Actually, another way of putting why I like the songs on this album is that they work for me in the same way that the songs of Joy Division and the Velvet Underground work. And while you might be wondering why someone is making yet another comparison of a band to Joy Division and the VU, particularly one that really doesn’t sound all that much like them, what I mean is that those are also records that are put together in a relatively simple way, and hook the listener in through having its own special atmosphere. In that sense, it seems more like a throwback to an earlier era than most modern, more complex-sounding (though not necessarily more complex) records, and may mean that it has a better chance of lasting than some more heralded releases.

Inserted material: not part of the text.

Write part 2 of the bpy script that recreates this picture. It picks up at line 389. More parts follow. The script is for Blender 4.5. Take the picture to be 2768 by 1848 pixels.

Favourite tunes: the first three tracks of ‘Impersonator’, ‘This Is Magic’ and ‘Childhood’s End’ essentially set the tone of the record – direct, downbeat, and with a haunting beauty, particularly ‘Childhood’s End’, with its tale of a father shot down (bad listener that I am, I only realised this when a review pointed it out to me). My favourite two tracks come later in the album though. ‘Silver Rings’ has the largest sound of anything on the record, and is pretty much the only time singer Devon Welsh hits the really high notes, which might be why it suckers me in. It is like a version of every ‘80s power ballad heard on the radio driving home late at night done perfectly right. My other favourite is ‘Bugs Don’t Buzz’, which has a beautiful chord progression (F, Am, C, F apparently), and the most heartbreaking lyric on the album – ‘The cheesiest songs all end with a smile/This won’t end with a smile, my love’ – dooming the lovers in the song from the beginning, even though subsequent lines seem to try and backtrack on that sentiment. (It also has one of the weirdest lyrics – ‘We’ll be just like the roaches …’) Every track is listenable though, which is what all the strongest albums should be like.

P.S. Majical Cloudz were also the subject of one of my more circulated tweets – I pointed out that the ‘z’ in the name annoyed me, but strangely enough I didn’t mind the ‘j’.